Content Needs Information Paths

Chances are that your audience will choose a different path through your content than the path that you designed. That’s to be expected. Digital media and books are not the same. In books, it is the author’s story. The reader implicitly concedes this point and passively consumes the story according to the author’s agenda. Digital media need not be consumed in such a linear fashion. The digital reader or viewer is in control. It’s their story, and they’re piecing it together from multiple sources on the fly.
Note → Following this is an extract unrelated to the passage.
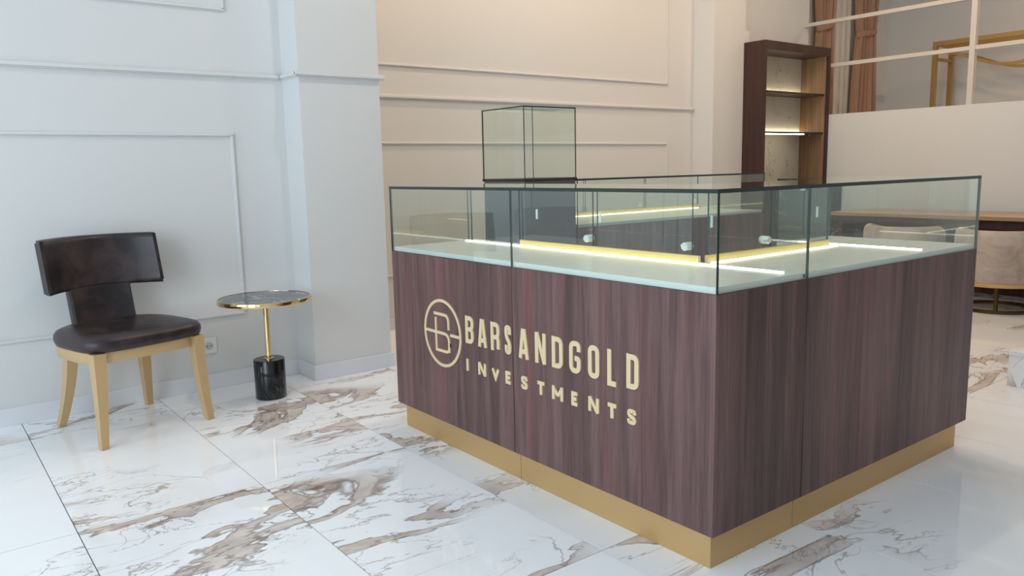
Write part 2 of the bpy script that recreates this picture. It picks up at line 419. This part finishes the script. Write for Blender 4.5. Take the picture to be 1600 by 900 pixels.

This fact vexes some traditional marketers because, like book authors, they are accustomed to crafting media to be consumed serially.

You measure and track users through your content to create experiences that align with their journeys.

Great Content Speaks Your Customer’s Language

Because the audience builds their stories using multiple sources, you must use language that the audience understands. Though you want to tell your story, your story will not make sense in the context of the audience’s story if you don’t use common language. Coining your own terms can lead to jargon that’s confusing to your audience. It’s natural for marketers to desire unique trademarked names for their products, but when you need to explain too many words, your message loses its punch.

You learn the common language by conducting keyword research and by listening to social channels.

Content Marketing Requires a Publisher’s Reputation

As in all other forms of publishing, credibility is the currency in the digital world. A sure way to gain credibility is through transparency. Not only must you publish the truth as openly as possible, you need to avoid hyperbole and other forms of exaggeration. This can be especially hard for some public relations professionals who are used to telling only the “good stories.”

You can measure the credibility of your content by performing sentiment analysis and other forms of social listening.

Content marketing is emerging as the primary way many brands engage with audiences, to the degree that resisting content marketing has become a career-limiting decision. For example, only 12% of UK companies do not focus on content marketing.